— begin Data supplied —

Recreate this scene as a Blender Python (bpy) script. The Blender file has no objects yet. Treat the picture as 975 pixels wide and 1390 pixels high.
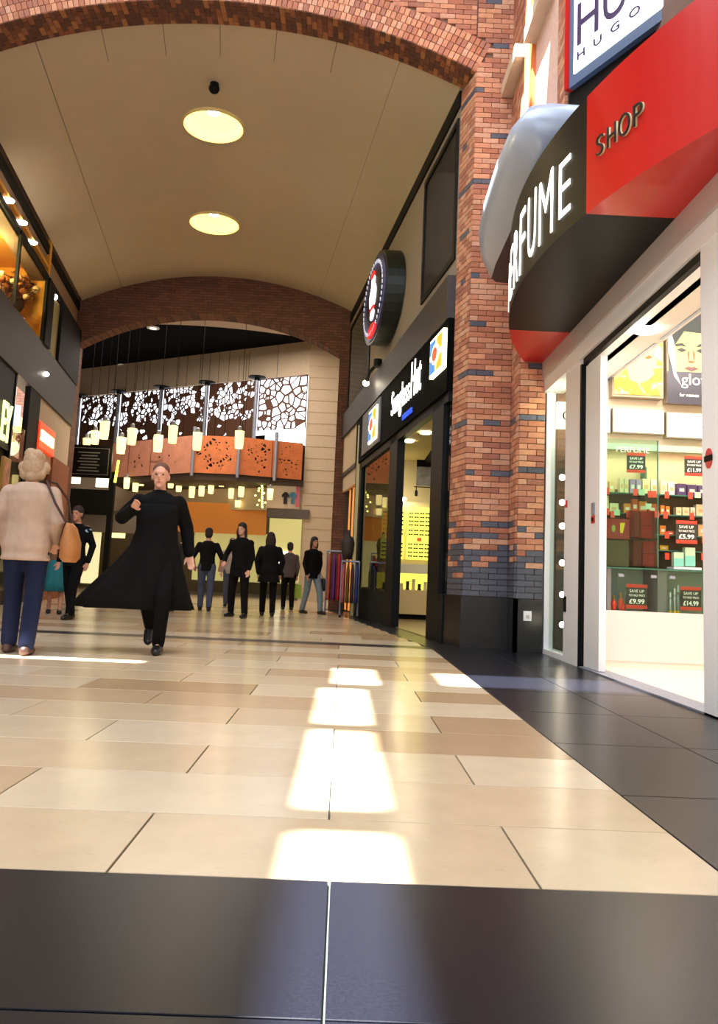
import bpy, bmesh, math, random
from mathutils import Vector, Matrix
random.seed(7)
sc = bpy.context.scene
COL = sc.collection
# ------------------------------------------------------------------ camera
F, CX, CY, CH = 1113.72, 487.5, 650.0, 0.80
PITCH, ROLL, YAW = math.radians(7.04494), math.radians(-2.49034), math.radians(-0.81266)
MC = Matrix.Rotation(YAW, 3, 'Z') @ Matrix.Rotation(PITCH, 3, 'X') @ Matrix.Rotation(ROLL, 3, 'Y')
EYE = Vector((0, 0, CH))
cam_d = bpy.data.cameras.new('camera')
cam = bpy.data.objects.new('camera', cam_d); COL.objects.link(cam)
right, fwd, up = MC.col[0], MC.col[1], MC.col[2]
cam.matrix_world = Matrix(((right.x, up.x, -fwd.x, 0), (right.y, up.y, -fwd.y, 0), (right.z, up.z, -fwd.z, CH), (0, 0, 0, 1)))
cam_d.sensor_fit = 'VERTICAL'; cam_d.sensor_height = 36; cam_d.sensor_width = 36
cam_d.lens = 36 * F / 1390; cam_d.shift_y = -45 / 1390
cam_d.clip_start = 0.05; cam_d.clip_end = 200
sc.camera = cam
# ------------------------------------------------------------------ world, sun, exposure
w = bpy.data.worlds.new('sky'); sc.world = w; w.use_nodes = True
wn = w.node_tree; wn.nodes.clear()
wo = wn.nodes.new('ShaderNodeOutputWorld'); wb = wn.nodes.new('ShaderNodeBackground')
sk = wn.nodes.new('ShaderNodeTexSky'); sk.sky_type = 'HOSEK_WILKIE'; sk.turbidity = 4; sk.sun_direction = (-0.3, -0.25, 0.9)
wb.inputs['Strength'].default_value = 1.6
wn.links.new(sk.outputs[0], wb.inputs[0]); wn.links.new(wb.outputs[0], wo.inputs[0])
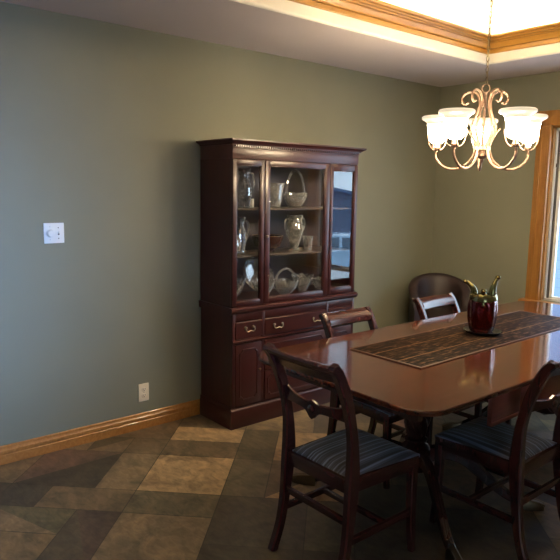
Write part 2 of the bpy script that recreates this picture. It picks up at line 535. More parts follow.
# far window : casing, jamb, frame, sash, glass
def window_far():
    w = thing('window_1', '', ''); del w['label']; del w['category']; w['kind'] = 'structure'
    cw = .112
    bm = BM()
    def casing(x0, x1, z0, z1):
        box(bm, x0, x1, YF - .020, YF - .0008, z0, z1, .006)
    casing(WX0 - cw, WX0 + .004, WZ0 - .03, WZ1 + cw); casing(WX1 - .004, WX1 + cw, WZ0 - .03, WZ1 + cw)
    box(bm, WX0 - cw - .0, WX1 + cw, YF - .024, YF - .0008, WZ1 + .0, WZ1 + cw + .004, .006)
    # inner bead of the casing
    box(bm, WX0 - .012, WX0 + .005, YF - .028, YF - .0008, WZ0, WZ1 + .01, .005)
    box(bm, WX0 - .078, WX0 - .066, YF - .024, YF - .0008, WZ0 - .03, WZ1 + .07, .004)
    o = obj('window_casing', bm, 'oakz', w)
    bm = BM(); box(bm, WX0 - cw - .03, WX1 + cw + .03, YF - .075, YF + .05, WZ0 - .034, WZ0 - .004, .008)
    box(bm, WX0 - cw, WX1 + cw, YF - .018, YF - .0008, WZ0 - .11, WZ0 - .034, .005)
    obj('window_sill', bm, 'oak', w)
    bm = BM()   # wooden jamb lining
    box(bm, WX0, WX0 + .016, YF, YF + T, WZ0, WZ1); box(bm, WX1 - .016, WX1, YF, YF + T, WZ0, WZ1); box(bm, WX0, WX1, YF, YF + T, WZ1 - .016, WZ1)
    obj('window_jamb', bm, 'oakz', w)
    bm = BM()
    a, b, c, d = WX0 + .016, WX1 - .016, WZ0 - .004, WZ1 - .016
    y0, y1 = YF + .035, YF + .115
    for (x0, x1, z0, z1) in ((a, a + .014, c, d), (b - .014, b, c, d), (a, b, d - .014, d), (a, b, c, c + .018)):
        box(bm, x0, x1, y0, y1, z0, z1, .002)
    obj('window_frame', bm, 'frame', w)
    bm = BM()
    box(bm, a + .014, a + .030, y0 + .02, y1, c + .018, d - .014, .002)
    box(bm, a + .012, a + .03, y0 + .01, y0 + .02, 1.74, 1.77, .002)
    obj('screen_track', bm, 'track', w)
    bm = BM()
    a += .028; 
    for (x0, x1, z0, z1) in ((a, a + .026, c + .018, d - .014), (b - .04, b - .014, c + .018, d - .014), (a, b - .014, d - .03, d - .014), (a, b - .014, c + .018, c + .034)):
        box(bm, x0, x1, y0 + .03, y1 - .02, z0, z1, .003)
    obj('window_sash', bm, 'plate', w)
    bm = BM(); box(bm, a + .02, b - .03, y0 + .050, y0 + .054, c + .03, d - .02)
    obj('window_glass', bm, 'winpane', w)
window_far()

def window_right():
    w = thing('window_2', '', ''); del w['label']; del w['category']; w['kind'] = 'structure'
    bm = BM(); cw = .1
    x0, x1 = XR - .02, XR - .0008
    box(bm, x0, x1, PY0 - cw, PY0, PZ0 - cw, PZ1 + cw, .005); box(bm, x0, x1, PY1, PY1 + cw, PZ0 - cw, PZ1 + cw, .005)
    box(bm, x0, x1, PY0, PY1, PZ1, PZ1 + cw, .005); box(bm, x0, x1, PY0, PY1, PZ0 - cw, PZ0, .005)
    obj('window_casing', bm, 'oakz', w)
    bm = BM()
    for (y0, y1, z0, z1) in ((PY0, PY0 + .05, PZ0, PZ1), (PY1 - .05, PY1, PZ0, PZ1), (PY0, PY1, PZ0, PZ0 + .05), (PY0, PY1, PZ1 - .05, PZ1), ((PY0 + PY1) / 2 - .03, (PY0 + PY1) / 2 + .03, PZ0, PZ1)):
        box(bm, XR + .03, XR + .09, y0, y1, z0, z1)
    obj('window_frame', bm, 'plate', w)
    bm = BM(); box(bm, XR + .058, XR + .062, PY0 + .02, PY1 - .02, PZ0 + .02, PZ1 - .02)
    obj('window_glass', bm, 'winpane', w)
window_right()

# ------------------------------------------------------------------ wall plates
t = thing('dimmer_switch', 'white double switch plate with round dimmer knob on the left wall', 'light switch', (0, 1.277, 1.271))
bm = BM(); box(bm, .0005, .007, -.057, .057, -.057, .057, .003); obj('cover_plate', bm, 'plate', t)
bm = BM()
tube(bm, [(.006, -.024, 0), (.010, -.024, 0), (.012, -.024, 0), (.030, -.024, 0), (.033, -.024, 0)], [.024, .024, .0215, .0195, .016], 24); obj('dimmer_knob', bm, 'plate', t)
bm = BM(); box(bm, .006, .009, .018, .030, -.012, .012, .001); box(bm, .008, .022, .0205, .0275, -.002, .010, .002, mat=None); k = obj('toggle', bm, 'plate', t)
bm = BM(); box(bm, .0085, .0095, .0195, .0285, -.0105, -.003); obj('toggle_slot', bm, 'slot', k)
for y, z in ((.024, .03), (.024, -.03), (-.024, .036), (-.024, -.036)):
    bm = BM(); tube(bm, [(.0065, y, z), (.0078, y, z)], .0032, 10); obj('screw', bm, 'slot' if y > 0 else 'frame', t)

t = thing('power_outlet', 'ivory duplex power outlet low on the left wall above baseboard', 'outlet', (0, 1.815, .236))
bm = BM(); box(bm, .0005, .007, -.036, .036, -.058, .058, .003); obj('cover_plate', bm, 'ivory', t)
for z in (-.02, .02):
    bm = BM(); lathe(bm, [(.0165, 0), (.0165, .003), (.0150, .004)], (0, 0, 0), 20)
    bm.transform(Matrix.Translation((.006, 0, z)) @ Matrix.Rotation(pi / 2, 4, 'Y'))
    s = obj('socket', bm, 'ivory', t)
    bm = BM()
    box(bm, .0096, .0104, -.0085, -.0055, z - .001, z + .008); box(bm, .0096, .0104, .0055, .0085, z - .001, z + .008); box(bm, .0096, .0104, -.003, .003, z - .010, z - .005)
    obj('slots', bm, 'slot', s)
bm = BM(); tube(bm, [(.0065, 0, 0), (.0078, 0, 0)], .003, 10); obj('screw', bm, 'brass', t)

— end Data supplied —

* _What is required_: Go through the listing above and list every line that has the word "script".

* _Exercise output_:
Recreate this scene as a Blender Python (bpy) script. The Blender file has no objects yet. Treat the picture as 975 pixels wide and 1390 pixels high.
Write part 2 of the bpy script that recreates this picture. It picks up at line 535. More parts follow.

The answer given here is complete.